Input data

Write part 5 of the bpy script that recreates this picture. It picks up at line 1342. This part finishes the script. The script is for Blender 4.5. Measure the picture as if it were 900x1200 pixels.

---

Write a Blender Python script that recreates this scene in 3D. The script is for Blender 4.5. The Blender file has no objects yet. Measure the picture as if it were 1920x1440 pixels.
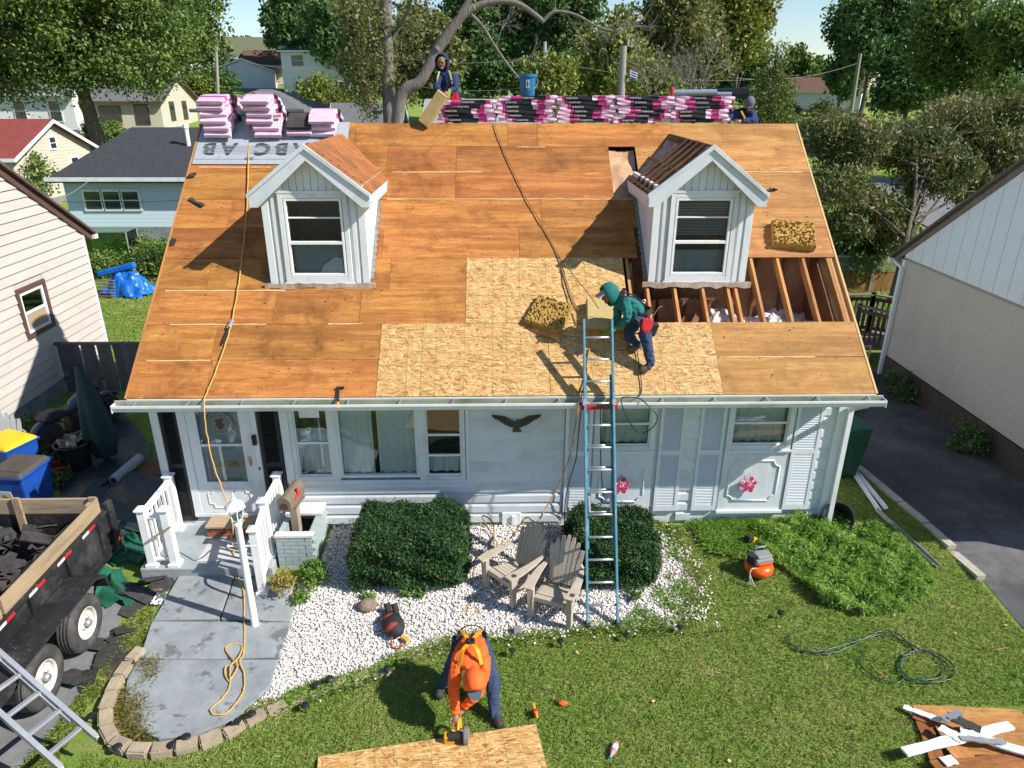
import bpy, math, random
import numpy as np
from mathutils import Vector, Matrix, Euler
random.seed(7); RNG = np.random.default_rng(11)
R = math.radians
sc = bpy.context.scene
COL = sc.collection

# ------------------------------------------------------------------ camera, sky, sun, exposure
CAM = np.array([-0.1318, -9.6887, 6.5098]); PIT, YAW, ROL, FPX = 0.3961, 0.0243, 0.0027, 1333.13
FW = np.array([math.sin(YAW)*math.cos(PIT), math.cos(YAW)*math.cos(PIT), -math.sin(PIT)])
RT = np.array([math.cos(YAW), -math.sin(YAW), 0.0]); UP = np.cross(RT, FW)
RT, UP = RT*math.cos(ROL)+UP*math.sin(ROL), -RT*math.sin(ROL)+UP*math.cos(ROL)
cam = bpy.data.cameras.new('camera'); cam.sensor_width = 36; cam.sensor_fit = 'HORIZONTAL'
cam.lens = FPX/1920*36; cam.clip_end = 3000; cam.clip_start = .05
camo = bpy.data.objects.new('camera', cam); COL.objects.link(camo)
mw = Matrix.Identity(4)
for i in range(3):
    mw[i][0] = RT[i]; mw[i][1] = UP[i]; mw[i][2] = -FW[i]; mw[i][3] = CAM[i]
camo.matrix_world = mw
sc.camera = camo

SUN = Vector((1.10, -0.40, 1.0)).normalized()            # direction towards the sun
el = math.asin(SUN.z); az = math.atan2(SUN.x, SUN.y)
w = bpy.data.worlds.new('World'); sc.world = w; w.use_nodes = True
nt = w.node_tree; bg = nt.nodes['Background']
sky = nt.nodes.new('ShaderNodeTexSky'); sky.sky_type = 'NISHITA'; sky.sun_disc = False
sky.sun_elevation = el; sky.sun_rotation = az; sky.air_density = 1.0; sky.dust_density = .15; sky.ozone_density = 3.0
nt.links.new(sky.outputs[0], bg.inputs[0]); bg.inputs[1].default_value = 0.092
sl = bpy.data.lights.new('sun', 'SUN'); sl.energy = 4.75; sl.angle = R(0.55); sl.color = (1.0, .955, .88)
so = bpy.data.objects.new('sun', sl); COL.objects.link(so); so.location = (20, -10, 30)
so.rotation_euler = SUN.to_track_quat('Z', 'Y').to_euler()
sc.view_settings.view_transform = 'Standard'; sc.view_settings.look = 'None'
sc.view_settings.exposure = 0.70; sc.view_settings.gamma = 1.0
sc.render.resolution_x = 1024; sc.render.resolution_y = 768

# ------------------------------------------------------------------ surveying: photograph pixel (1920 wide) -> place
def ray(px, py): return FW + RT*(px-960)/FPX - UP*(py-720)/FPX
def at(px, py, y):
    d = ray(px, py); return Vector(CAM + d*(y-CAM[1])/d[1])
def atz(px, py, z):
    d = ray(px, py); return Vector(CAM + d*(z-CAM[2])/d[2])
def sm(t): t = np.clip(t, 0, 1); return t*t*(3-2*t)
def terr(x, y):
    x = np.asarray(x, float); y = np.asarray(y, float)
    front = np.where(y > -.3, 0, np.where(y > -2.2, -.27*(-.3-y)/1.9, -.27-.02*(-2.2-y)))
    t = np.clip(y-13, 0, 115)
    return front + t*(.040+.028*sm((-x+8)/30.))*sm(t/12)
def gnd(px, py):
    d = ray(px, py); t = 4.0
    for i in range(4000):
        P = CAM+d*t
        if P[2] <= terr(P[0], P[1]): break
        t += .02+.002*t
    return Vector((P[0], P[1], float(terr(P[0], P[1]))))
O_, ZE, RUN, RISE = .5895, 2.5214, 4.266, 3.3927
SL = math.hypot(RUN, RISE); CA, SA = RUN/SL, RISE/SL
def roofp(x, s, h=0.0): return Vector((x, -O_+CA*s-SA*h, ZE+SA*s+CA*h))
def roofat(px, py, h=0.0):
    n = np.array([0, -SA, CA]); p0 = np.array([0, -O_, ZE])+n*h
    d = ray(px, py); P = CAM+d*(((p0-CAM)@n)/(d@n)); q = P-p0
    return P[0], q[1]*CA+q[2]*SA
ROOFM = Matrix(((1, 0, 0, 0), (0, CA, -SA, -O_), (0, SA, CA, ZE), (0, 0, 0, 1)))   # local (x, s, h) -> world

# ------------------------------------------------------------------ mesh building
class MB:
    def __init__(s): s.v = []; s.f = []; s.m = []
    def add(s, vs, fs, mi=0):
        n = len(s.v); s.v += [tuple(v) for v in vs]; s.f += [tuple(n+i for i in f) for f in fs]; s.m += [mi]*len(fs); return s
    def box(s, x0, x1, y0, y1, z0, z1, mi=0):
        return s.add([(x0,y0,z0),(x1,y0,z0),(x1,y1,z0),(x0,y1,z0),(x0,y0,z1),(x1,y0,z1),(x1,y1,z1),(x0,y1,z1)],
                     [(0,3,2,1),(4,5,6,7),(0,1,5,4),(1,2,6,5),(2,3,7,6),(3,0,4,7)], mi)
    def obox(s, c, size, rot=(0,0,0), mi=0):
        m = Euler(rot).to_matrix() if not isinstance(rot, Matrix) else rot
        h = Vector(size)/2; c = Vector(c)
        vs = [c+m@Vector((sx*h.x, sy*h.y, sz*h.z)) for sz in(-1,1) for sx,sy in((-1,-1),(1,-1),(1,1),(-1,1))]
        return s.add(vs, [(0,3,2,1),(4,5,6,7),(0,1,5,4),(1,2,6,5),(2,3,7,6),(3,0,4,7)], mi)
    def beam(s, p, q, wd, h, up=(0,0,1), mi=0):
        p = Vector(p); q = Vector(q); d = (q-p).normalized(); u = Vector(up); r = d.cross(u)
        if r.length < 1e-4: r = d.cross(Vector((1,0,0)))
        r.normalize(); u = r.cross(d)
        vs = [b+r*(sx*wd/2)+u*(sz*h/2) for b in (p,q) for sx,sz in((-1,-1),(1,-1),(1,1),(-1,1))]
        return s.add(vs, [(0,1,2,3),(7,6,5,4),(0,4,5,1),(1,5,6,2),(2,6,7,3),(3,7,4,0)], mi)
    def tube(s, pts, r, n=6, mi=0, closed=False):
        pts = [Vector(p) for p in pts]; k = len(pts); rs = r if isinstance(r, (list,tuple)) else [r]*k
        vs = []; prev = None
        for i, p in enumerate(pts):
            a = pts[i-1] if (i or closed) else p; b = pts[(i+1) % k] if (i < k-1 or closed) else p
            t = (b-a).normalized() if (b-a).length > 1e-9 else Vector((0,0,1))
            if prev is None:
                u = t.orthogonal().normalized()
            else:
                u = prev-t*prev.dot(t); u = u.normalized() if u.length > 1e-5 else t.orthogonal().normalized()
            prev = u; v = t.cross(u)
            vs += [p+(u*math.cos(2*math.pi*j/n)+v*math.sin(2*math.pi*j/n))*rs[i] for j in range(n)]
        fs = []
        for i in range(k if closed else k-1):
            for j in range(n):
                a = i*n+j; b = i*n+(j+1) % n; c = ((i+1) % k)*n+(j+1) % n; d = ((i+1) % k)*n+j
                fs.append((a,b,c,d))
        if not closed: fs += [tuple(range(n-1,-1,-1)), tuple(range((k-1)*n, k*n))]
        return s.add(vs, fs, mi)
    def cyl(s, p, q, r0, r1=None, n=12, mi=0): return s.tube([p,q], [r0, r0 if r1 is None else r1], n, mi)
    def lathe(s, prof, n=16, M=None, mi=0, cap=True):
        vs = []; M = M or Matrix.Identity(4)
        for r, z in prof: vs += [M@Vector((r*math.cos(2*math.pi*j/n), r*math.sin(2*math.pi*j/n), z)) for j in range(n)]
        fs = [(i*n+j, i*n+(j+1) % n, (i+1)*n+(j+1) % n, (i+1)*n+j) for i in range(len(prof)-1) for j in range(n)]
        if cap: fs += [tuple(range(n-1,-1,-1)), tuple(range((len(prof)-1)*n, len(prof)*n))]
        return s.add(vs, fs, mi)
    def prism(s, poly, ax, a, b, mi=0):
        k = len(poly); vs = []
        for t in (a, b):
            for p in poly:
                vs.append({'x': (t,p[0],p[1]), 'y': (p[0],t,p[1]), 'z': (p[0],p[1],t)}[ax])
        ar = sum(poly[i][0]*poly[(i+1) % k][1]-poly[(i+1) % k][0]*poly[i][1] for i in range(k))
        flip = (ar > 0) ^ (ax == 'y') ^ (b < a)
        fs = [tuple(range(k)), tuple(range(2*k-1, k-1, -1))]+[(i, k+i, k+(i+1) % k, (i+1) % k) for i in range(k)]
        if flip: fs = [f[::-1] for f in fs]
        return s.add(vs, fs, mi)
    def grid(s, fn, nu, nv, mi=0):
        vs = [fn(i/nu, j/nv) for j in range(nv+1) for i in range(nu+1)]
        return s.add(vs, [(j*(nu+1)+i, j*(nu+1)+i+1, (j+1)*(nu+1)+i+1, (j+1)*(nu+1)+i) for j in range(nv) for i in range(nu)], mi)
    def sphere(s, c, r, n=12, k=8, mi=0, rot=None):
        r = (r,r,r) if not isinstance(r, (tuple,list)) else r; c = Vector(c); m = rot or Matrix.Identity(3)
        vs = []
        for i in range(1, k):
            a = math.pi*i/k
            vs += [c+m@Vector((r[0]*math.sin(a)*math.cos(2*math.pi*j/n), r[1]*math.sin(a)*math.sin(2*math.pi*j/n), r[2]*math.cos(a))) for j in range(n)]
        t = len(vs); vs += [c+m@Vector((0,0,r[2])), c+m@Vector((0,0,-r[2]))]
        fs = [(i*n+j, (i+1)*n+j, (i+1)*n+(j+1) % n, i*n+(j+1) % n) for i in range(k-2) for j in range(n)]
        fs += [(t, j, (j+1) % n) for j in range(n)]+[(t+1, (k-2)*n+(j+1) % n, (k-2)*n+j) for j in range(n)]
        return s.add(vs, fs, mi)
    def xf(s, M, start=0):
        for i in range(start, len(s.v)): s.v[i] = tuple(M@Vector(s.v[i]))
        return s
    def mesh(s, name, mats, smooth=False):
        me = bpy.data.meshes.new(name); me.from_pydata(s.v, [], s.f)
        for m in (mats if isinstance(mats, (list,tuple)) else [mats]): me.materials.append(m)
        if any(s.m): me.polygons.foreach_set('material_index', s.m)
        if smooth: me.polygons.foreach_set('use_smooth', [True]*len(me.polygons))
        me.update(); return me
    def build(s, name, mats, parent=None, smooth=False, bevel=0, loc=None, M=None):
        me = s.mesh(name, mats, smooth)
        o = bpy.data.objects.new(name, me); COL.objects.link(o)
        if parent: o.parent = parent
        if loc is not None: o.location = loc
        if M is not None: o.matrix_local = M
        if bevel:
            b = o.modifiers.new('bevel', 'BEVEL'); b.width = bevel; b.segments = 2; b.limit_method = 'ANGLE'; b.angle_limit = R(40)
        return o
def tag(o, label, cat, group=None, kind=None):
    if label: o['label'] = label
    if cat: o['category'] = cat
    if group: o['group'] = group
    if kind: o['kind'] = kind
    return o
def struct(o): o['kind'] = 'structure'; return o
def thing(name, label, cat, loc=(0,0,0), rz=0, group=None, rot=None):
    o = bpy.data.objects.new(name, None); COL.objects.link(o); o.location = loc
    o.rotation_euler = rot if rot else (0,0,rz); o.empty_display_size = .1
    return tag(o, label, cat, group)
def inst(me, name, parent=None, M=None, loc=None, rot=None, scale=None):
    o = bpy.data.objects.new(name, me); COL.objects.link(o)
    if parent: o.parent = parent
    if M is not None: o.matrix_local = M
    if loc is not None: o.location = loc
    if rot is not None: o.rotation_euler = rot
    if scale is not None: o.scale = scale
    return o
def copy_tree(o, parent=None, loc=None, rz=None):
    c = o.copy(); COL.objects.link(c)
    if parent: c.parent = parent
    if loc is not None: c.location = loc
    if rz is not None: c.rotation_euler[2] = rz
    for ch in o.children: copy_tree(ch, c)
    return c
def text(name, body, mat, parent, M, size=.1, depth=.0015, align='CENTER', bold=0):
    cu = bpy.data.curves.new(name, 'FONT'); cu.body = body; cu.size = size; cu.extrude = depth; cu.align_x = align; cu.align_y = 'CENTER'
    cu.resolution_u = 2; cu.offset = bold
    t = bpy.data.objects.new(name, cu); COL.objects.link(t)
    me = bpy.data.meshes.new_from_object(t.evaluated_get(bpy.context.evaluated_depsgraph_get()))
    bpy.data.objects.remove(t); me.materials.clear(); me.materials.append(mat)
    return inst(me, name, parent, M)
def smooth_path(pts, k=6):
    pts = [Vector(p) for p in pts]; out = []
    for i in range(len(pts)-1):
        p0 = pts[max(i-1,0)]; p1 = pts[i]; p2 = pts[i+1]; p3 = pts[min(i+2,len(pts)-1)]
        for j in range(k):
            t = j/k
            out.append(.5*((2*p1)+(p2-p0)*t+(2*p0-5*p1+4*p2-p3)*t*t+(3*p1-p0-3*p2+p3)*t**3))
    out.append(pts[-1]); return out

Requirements
From the line containing "Write a Blender" through the line containing "COL = sc.collection", copy every line above exactly, without pictures.

Result below
Write a Blender Python script that recreates this scene in 3D. The script is for Blender 4.5. The Blender file has no objects yet. Measure the picture as if it were 1920x1440 pixels.
import bpy, math, random
import numpy as np
from mathutils import Vector, Matrix, Euler
random.seed(7); RNG = np.random.default_rng(11)
R = math.radians
sc = bpy.context.scene
COL = sc.collection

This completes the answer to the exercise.